По поводу «Арсенала» в критике можно встретить определения: «политический фильм»[1], «поэтическое кино», «украинское кино». Стоит упустить один из этих моментов, и наше представление о стиле картины будет неполным.
Фильм посвящен восстанию рабочих киевского завода «Арсенал». В фильме семь частей, о восстании рассказывается в последних трех, то есть художник дает не хронику восстания, - хронику он перевоплощает в поэтический сказ.
Довженко начинает издалека, на восприятие сказа настраивает нас первый же титр:
- Ой, было у матери три сына…
[1] Рецензия на «Арсенал» М.Блеймана так и называлась - «Политический фильм» (Жизнь искусства.- Л., 1929.- № 3).
Мы видим сцены Первой мировой войны. Они набросаны кистью отнюдь не баталиста. Сцены, как правило, воспроизводят моменты после сражения или перед сражением. Или просто пейзаж войны: поле, обезображенное колючей проволокой, серое небо, низкий горизонт, один-единственный труп. Или: силуэт двух фигур - застыл, оцепенел немецкий солдат, словно осознал бессмыслицу войны, офицер грозит ему, а затем стреляет в спину из парабеллума.
В такой же манере исполнены сцены в тылу. Опустошенная деревня. Сидит на полу безногий инвалид с Георгием на груди. Женщина пашет поле. Пустынная улица: стоит другая женщина, проходит урядник, - наверное, единственный уцелевший мужчина в селе; урядник остановился около женщины, воровато оглянулся, потрогал ее грудь, пошел дальше, - женщина словно его и не заметила. Экран здесь кричит об опустошенности человека, от сцены веет жутью. В свое время именно эта сцена произвела большое впечатление на Анри Барбюса.

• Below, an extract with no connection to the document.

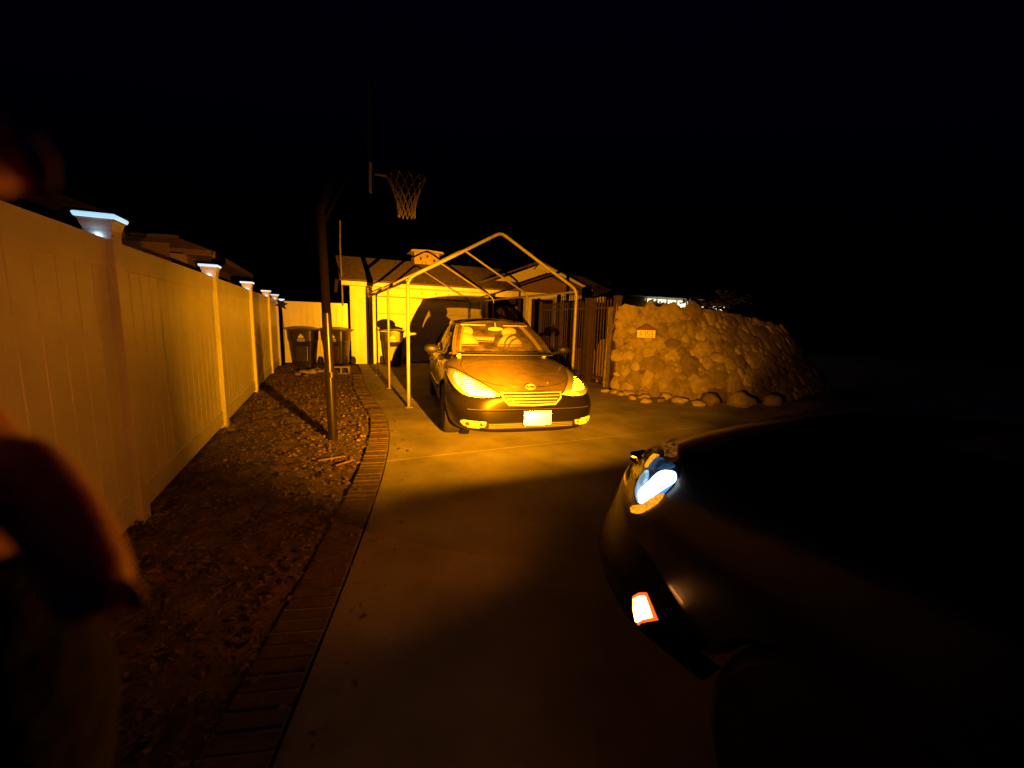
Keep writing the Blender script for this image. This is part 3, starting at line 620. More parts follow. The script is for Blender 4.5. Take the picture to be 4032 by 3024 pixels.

В каждой сцене «Арсенала» есть свой скрытый раздражитель, свой импульс. Как правило, он обнаруживается сполна не в самой этой сцене, а уже в другой. Художник прорывается к вещам, казалось бы, не связанным между собой, к событиям, которые и не подозревают, что могут корреспондироваться. Вот, например, как последовательно нагнетается драматизм в сценах, фабульно совершенно не связанных между собой. В пустой избе дети просят есть у матери, она не владеет собой и в ожесточении бьет их; однорукий инвалид (пустой рукав, завязанный узлом, треплет ветер) пашет, лошадь устала, заупрямилась - не движется, инвалид берет в зубы вожжи и кнутом бьет ее до изнеможения, бьет, пока сам не валится, тогда лошадь поворачивается и говорит: «Не туда бьешь, Иван»; теперь мы видим за столом Николая II, царь записывает в дневник: «Сегодня убил ворону. Погода хорошая. Ника». Что общего между этими сценами, между этими историческими и безвестными фигурами? Об этом говорит только последующая сцена: мы видим взрыв, который воспринимается как развязка негодования. Художник возвращает нас к эпизодам войны и здесь дает сильнейшую сцену: мы видим пожилого немецкого солдата, корчащегося в смехе от «веселящего газа».